┏━━
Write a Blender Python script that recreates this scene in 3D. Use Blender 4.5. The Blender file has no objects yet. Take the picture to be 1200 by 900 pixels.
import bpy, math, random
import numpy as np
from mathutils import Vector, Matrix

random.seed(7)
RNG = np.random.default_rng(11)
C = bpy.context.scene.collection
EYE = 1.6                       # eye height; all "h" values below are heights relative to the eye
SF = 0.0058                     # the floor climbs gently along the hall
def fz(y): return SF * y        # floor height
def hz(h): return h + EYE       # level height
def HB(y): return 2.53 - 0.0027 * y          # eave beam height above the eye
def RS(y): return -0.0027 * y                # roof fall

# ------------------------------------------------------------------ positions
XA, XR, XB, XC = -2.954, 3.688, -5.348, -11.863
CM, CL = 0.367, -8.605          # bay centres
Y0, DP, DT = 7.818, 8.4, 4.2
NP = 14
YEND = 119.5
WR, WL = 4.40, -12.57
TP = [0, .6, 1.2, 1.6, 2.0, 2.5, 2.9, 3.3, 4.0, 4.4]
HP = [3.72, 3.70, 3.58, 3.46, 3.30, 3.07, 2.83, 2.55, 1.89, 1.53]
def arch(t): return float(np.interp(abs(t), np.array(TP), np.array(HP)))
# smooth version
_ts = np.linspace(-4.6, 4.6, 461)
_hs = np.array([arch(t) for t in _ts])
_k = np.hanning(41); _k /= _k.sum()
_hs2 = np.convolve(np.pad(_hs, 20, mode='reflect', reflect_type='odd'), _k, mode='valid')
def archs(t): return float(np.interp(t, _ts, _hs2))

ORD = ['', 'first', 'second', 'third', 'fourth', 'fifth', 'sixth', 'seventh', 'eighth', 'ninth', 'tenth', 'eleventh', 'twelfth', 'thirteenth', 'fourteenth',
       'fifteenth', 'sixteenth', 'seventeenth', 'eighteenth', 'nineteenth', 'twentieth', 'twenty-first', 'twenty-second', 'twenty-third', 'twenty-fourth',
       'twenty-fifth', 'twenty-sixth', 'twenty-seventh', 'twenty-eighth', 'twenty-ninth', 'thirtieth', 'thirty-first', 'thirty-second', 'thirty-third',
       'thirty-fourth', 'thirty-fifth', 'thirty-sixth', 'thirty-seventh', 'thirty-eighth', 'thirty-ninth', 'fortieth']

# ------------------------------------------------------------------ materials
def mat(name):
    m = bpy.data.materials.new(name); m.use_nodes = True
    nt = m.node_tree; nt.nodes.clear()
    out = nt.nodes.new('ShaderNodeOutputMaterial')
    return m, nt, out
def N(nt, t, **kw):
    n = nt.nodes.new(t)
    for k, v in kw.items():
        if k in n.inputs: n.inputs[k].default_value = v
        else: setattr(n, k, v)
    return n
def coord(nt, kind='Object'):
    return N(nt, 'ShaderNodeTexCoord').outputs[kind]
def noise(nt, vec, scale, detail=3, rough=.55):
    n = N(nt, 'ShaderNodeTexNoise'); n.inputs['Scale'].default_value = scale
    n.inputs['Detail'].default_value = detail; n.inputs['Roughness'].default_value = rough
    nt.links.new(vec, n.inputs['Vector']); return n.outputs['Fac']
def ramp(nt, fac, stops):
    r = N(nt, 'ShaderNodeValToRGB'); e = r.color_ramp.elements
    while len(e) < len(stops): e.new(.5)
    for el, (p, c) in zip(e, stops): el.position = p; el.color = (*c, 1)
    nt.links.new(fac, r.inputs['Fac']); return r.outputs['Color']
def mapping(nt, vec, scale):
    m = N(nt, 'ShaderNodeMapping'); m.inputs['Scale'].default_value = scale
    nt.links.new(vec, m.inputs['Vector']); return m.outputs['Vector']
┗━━
> [Given request]
Starting at the first line of the data above, please restate word for word every line up to and including the one that holds "from mathutils import Vector, Matrix", and add nothing else.

> [Response]
Write a Blender Python script that recreates this scene in 3D. Use Blender 4.5. The Blender file has no objects yet. Take the picture to be 1200 by 900 pixels.
import bpy, math, random
import numpy as np
from mathutils import Vector, Matrix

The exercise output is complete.